Print, exactly as they stand, the lines from the start of the listing to the line containing "PI = math.pi", inclusive.

Information supplied ::
╔══

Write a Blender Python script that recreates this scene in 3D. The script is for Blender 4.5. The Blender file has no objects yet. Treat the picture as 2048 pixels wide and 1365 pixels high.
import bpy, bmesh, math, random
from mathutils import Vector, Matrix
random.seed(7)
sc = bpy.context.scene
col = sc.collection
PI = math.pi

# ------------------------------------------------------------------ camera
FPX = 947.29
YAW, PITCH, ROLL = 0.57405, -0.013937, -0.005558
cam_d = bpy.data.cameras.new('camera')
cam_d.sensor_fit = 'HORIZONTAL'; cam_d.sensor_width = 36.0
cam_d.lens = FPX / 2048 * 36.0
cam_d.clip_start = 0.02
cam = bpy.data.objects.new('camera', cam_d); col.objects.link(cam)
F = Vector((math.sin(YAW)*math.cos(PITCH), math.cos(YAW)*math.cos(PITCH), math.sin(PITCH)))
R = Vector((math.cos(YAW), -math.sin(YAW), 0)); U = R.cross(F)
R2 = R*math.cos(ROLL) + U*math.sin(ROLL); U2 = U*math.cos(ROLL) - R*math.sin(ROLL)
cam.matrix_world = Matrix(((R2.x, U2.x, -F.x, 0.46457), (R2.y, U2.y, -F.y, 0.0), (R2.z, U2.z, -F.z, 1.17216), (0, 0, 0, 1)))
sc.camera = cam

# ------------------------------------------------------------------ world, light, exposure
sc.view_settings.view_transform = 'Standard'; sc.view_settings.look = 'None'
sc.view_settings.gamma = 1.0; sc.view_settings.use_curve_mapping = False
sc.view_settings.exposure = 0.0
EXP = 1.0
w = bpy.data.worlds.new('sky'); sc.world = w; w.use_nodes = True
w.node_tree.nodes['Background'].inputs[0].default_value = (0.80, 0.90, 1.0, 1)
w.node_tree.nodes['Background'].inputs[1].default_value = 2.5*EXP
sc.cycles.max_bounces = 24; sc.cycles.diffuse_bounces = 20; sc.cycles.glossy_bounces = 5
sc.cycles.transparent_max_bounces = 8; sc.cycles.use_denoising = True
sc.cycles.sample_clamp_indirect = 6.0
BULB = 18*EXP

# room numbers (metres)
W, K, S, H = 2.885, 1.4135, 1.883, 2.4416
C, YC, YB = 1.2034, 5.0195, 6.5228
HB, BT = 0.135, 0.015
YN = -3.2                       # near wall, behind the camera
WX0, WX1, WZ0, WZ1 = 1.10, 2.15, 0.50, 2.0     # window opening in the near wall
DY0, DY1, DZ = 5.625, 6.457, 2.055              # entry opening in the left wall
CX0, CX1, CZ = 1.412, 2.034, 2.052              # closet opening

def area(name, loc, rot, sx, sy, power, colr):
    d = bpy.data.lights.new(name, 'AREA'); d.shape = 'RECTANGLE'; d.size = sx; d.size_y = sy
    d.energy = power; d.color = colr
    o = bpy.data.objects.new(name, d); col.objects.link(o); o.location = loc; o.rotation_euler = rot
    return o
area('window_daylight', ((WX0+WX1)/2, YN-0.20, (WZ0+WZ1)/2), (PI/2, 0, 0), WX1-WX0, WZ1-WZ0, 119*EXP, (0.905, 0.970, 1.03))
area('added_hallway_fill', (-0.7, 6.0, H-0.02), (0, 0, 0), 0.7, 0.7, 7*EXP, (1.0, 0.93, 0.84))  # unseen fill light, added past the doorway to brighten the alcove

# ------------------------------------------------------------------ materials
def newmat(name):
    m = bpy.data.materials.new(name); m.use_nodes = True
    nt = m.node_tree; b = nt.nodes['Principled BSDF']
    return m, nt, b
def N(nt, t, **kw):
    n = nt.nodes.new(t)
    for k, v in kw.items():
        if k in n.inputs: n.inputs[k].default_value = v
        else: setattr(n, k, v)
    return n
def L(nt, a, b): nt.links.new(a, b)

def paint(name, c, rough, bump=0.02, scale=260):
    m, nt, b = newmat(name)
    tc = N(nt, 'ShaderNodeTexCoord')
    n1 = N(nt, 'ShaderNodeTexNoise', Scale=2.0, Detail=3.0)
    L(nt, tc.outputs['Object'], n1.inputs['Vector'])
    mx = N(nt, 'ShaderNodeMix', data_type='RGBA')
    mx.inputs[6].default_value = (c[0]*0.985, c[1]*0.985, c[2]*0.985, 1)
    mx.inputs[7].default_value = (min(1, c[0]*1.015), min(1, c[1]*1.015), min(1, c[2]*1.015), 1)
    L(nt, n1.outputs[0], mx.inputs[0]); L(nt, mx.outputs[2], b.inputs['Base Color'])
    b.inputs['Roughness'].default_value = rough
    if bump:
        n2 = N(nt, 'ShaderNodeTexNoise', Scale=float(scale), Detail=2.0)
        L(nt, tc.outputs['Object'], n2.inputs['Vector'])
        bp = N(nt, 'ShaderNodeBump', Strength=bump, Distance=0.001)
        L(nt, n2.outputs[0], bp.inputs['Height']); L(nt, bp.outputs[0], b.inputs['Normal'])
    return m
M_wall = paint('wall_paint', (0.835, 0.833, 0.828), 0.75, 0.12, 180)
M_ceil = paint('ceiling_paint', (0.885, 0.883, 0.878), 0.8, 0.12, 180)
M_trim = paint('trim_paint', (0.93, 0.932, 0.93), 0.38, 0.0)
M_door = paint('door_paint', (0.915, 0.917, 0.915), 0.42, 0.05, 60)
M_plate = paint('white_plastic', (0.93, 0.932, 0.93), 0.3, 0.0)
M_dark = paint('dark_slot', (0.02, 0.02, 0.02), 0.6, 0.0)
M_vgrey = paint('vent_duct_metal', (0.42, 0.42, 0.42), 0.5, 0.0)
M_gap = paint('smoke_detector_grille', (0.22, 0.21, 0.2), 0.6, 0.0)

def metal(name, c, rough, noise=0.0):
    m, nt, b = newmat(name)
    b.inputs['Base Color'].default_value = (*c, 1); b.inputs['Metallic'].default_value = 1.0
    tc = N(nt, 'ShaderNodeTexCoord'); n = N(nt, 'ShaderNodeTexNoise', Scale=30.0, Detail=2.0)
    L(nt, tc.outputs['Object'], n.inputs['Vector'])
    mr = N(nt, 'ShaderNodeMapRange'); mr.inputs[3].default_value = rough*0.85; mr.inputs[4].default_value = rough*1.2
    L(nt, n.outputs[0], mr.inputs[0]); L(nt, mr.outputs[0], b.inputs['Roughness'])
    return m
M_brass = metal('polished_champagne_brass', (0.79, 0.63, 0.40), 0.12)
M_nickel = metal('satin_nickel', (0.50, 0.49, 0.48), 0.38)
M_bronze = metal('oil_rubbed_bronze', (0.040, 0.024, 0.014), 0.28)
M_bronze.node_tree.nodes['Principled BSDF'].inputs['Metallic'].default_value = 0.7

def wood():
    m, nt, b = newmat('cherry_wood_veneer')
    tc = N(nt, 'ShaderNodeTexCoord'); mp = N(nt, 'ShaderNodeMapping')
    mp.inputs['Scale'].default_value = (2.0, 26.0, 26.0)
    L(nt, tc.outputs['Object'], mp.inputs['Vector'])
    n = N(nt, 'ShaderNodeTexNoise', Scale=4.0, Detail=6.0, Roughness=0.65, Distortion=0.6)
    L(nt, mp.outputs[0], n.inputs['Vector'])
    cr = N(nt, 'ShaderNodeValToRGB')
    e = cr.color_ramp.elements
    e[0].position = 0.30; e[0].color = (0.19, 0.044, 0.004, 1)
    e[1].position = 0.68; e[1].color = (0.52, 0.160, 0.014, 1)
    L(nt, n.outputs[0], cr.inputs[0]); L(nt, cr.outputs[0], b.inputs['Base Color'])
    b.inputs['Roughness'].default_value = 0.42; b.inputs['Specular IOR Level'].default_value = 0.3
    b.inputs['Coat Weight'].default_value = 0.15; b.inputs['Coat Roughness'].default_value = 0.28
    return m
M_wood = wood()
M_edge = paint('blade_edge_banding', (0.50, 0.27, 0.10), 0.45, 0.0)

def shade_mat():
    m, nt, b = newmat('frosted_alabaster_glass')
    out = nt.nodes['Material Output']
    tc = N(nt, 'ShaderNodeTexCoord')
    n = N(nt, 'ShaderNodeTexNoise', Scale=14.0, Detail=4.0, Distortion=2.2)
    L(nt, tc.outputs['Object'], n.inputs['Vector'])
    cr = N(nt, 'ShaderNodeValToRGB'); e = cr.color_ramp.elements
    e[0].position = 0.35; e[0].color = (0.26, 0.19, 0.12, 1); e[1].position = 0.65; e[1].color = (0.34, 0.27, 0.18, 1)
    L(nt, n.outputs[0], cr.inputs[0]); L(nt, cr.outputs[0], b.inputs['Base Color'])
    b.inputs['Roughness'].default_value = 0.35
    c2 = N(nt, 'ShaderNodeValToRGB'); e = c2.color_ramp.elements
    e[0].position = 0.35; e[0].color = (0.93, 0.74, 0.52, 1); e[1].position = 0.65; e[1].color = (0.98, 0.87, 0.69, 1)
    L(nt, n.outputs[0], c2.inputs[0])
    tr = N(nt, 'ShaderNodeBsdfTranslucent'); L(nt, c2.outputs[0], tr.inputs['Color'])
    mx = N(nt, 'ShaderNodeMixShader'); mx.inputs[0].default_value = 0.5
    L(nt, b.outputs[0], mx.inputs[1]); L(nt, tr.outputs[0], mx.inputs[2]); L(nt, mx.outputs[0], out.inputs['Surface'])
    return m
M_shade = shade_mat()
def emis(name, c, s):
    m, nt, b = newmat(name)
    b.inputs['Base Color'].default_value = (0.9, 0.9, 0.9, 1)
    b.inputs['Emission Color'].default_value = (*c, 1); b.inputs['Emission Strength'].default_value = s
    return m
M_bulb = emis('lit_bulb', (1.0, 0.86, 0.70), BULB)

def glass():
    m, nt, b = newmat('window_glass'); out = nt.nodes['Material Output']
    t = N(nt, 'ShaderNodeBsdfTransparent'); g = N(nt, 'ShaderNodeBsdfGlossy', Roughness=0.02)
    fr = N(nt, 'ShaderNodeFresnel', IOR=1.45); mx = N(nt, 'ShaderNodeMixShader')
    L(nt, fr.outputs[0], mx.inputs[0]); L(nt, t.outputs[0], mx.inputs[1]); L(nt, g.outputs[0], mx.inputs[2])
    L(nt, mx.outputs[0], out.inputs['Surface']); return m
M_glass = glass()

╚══

Solution to this task ::
Write a Blender Python script that recreates this scene in 3D. The script is for Blender 4.5. The Blender file has no objects yet. Treat the picture as 2048 pixels wide and 1365 pixels high.
import bpy, bmesh, math, random
from mathutils import Vector, Matrix
random.seed(7)
sc = bpy.context.scene
col = sc.collection
PI = math.pi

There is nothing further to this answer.